L’erreur où l’on tombe fréquemment, dans les analyses historiques-politiques, consiste à ne pas savoir trouver le juste rapport entre ce qui est organique et ce qui est occasionnel : on en vient ainsi soit à présenter comme immédiatement opérantes des causes qui sont au contraire opérantes d’une manière médiate, soit à affirmer que les causes immédiates sont les seules causes efficientes ; dans un cas, on a l’excès de l’« économisme » ou du doctrinarisme pédant ; et dans l’autre, l’excès de l’ « idéologisme » ; dans un cas, on surestime les causes mécaniques, dans l’autre, on exalte l’élément volontariste et individuel.
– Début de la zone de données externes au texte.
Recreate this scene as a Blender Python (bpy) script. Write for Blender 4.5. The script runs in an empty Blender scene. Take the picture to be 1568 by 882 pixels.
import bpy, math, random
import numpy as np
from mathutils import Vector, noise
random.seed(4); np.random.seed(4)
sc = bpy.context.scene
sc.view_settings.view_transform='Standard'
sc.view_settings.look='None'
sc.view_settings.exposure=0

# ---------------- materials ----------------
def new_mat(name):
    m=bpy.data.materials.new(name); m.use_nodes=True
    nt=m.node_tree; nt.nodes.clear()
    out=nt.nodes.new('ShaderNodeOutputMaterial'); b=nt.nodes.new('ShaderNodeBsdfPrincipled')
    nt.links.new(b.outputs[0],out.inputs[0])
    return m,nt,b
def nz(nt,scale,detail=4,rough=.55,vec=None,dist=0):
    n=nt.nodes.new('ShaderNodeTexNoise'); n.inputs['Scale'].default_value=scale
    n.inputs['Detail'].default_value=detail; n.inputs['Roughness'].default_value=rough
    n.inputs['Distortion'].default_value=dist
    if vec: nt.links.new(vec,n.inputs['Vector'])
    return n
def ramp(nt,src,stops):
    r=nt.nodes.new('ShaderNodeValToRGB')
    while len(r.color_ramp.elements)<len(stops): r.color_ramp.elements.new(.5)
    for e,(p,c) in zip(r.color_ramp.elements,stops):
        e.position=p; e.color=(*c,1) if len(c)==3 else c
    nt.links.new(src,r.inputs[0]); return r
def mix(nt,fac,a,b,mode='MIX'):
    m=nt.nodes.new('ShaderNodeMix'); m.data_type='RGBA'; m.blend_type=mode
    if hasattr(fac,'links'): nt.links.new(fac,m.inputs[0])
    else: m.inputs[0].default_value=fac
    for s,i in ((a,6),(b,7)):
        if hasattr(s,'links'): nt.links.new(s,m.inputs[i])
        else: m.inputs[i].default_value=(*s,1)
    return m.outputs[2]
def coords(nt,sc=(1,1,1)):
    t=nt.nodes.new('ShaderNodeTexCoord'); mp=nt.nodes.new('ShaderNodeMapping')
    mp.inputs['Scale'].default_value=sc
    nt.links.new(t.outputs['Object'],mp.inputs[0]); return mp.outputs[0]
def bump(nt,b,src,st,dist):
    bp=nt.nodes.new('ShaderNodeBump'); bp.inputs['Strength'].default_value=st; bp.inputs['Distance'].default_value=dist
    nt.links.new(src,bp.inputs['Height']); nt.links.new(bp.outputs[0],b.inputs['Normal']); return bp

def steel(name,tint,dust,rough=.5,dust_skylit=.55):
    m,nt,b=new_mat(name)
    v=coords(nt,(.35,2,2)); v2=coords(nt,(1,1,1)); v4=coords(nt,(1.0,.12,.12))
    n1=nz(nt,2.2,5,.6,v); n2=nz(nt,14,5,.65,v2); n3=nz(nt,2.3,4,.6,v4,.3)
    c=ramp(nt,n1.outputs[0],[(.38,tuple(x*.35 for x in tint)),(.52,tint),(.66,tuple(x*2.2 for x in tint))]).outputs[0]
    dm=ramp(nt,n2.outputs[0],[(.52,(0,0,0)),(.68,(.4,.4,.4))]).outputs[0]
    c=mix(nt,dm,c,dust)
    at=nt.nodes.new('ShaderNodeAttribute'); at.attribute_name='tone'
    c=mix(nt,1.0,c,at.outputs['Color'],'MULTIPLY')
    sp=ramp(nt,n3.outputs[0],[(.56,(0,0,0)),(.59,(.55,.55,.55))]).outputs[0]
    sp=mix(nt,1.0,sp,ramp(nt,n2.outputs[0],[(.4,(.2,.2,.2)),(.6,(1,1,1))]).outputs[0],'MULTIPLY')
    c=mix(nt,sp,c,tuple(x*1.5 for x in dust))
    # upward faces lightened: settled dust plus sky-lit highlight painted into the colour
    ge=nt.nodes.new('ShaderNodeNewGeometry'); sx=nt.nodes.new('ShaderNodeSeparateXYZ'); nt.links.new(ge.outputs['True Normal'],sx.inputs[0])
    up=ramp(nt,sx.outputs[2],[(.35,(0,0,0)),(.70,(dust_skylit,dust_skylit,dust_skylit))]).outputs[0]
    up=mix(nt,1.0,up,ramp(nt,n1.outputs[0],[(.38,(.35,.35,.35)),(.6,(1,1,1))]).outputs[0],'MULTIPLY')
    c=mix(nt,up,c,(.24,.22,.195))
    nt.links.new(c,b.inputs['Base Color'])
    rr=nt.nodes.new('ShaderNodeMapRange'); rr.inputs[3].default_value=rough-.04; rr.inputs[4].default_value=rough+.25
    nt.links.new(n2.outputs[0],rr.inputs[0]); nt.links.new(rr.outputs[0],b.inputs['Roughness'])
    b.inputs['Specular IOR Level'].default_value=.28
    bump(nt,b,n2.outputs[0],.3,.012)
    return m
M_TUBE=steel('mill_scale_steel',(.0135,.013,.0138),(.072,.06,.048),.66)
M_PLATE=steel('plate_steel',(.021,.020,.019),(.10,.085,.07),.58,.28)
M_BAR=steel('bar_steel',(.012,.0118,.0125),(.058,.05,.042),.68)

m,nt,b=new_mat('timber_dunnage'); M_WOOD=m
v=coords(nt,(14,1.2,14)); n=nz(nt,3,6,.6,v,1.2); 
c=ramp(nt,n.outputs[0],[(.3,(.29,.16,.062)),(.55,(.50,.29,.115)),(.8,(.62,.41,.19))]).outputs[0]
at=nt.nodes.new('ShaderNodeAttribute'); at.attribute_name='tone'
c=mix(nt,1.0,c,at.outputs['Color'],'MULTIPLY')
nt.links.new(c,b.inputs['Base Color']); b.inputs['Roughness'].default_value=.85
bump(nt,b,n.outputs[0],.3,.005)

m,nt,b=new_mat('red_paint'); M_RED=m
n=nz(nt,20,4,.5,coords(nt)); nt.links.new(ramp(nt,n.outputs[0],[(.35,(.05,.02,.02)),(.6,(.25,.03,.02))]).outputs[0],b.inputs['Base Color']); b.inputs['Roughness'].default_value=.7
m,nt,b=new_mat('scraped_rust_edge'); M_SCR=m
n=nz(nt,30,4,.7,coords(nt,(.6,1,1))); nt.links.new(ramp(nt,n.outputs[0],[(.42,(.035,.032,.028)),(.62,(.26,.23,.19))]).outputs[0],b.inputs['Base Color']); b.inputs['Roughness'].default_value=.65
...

La distinction entre « mouvements » et faits organiques et mouvements et faits de « conjoncture » ou occasionnels doit être appliquée à tous les types de situation, non seulement à ceux qui manifestent un développement régressif ou une crise aiguë mais à ceux qui manifestent un développement progressif ou de prospérité, et à ceux qui manifestent une stagnation des forces productives.

Le lien dialectique entre les deux ordres de mouvement et, par conséquent de recherche, est difficilement établi avec exactitude ; et si l’erreur est grave dans l’historiographie, elle devient encore plus grave dans l’art politique, quand il s’agit non pas de reconstruire l’histoire du passé mais de construire celle du présent et de l’avenir : ce sont les désirs mêmes des hommes et leurs passions les moins nobles et les plus mauvaises, immédiates, qui sont la cause de l’erreur, dans la mesure où ils se substituent à l’analyse objective et impartiale, ce qui se fait non comme « moyen » conscient pour stimuler l’action, mais comme une erreur qui les abuse eux-mêmes. »

Voilà qui explique très bien pourquoi Merah était un Ravachol moderne, un anti-Machiavel, au sens d'un barbare anti-politique. Merah a agi comme un Ravachol des Temps Modernes, comme un anarchiste ou un barbare réfutant ce qui est de notre époque: la politique (authentique) comme moyen de réaliser la morale et la culture, c'est-à-dire la civilisation. Il a été une expression contre-révolutionnaire de concrétiser politiquement le Parti Communiste dont nous avons besoin, le Parti de la classe ouvrière et du matérialisme dialectique, le PCMLM dont l'Histoire a besoin.